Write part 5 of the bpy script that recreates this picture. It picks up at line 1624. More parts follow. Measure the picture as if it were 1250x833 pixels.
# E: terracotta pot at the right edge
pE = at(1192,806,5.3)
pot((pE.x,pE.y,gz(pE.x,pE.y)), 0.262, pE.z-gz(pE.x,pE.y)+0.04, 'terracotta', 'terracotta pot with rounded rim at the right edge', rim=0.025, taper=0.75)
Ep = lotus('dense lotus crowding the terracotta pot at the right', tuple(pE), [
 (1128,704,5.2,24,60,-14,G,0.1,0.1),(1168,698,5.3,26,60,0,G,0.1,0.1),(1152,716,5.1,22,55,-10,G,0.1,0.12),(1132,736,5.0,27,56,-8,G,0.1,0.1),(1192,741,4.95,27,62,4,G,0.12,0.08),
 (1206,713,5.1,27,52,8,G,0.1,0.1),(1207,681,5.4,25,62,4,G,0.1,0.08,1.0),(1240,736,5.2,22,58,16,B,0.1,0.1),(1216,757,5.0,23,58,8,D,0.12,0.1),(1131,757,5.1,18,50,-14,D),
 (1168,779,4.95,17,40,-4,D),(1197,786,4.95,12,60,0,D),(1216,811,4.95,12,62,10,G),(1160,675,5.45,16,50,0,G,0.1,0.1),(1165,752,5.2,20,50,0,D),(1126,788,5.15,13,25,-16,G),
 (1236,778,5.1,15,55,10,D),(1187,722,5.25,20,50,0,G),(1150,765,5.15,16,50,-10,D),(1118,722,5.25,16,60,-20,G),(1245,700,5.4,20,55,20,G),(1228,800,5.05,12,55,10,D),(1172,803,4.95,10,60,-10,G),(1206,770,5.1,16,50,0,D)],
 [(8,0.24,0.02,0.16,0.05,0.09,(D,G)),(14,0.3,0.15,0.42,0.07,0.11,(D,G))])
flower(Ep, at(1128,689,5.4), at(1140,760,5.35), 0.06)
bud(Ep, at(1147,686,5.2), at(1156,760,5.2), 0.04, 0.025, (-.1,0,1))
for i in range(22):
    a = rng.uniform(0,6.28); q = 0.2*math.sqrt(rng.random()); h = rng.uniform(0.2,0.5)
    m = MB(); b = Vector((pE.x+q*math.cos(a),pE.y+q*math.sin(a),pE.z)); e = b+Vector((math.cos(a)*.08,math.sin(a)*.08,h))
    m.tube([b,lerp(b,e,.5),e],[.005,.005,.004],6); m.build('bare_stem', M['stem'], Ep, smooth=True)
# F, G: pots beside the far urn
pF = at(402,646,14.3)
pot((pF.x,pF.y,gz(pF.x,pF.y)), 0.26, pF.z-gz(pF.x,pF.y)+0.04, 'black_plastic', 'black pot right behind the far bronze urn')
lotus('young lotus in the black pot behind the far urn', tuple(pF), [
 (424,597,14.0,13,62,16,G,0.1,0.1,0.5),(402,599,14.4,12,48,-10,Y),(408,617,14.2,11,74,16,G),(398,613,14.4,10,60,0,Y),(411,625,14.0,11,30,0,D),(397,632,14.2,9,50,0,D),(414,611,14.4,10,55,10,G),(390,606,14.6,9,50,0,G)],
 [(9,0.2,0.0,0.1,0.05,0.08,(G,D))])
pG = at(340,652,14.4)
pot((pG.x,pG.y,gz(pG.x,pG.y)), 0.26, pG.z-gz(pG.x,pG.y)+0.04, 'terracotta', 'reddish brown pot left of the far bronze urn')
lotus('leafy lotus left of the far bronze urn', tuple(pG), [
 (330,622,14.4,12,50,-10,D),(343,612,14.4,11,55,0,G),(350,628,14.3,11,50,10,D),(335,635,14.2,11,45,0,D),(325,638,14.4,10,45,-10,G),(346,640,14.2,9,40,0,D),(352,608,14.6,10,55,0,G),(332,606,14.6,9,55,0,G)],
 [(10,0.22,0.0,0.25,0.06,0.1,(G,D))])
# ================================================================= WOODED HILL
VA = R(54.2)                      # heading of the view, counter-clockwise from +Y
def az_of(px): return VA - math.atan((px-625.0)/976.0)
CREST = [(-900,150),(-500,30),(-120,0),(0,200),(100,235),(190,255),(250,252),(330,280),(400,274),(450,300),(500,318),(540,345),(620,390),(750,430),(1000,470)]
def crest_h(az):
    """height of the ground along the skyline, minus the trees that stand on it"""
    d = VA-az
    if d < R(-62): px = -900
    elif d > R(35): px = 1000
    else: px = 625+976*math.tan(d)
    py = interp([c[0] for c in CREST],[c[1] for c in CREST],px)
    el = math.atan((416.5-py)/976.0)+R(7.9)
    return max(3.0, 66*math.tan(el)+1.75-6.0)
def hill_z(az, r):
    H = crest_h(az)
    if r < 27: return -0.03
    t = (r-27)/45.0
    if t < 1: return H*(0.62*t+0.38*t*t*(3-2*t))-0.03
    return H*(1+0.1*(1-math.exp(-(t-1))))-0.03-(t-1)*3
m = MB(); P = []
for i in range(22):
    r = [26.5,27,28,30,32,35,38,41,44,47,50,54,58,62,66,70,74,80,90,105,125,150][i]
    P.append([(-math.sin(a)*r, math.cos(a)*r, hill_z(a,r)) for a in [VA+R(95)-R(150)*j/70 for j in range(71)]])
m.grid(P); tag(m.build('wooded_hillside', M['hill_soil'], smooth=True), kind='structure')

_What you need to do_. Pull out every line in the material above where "that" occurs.

_Answer below_.
Write part 5 of the bpy script that recreates this picture. It picks up at line 1624. More parts follow. Measure the picture as if it were 1250x833 pixels.
    """height of the ground along the skyline, minus the trees that stand on it"""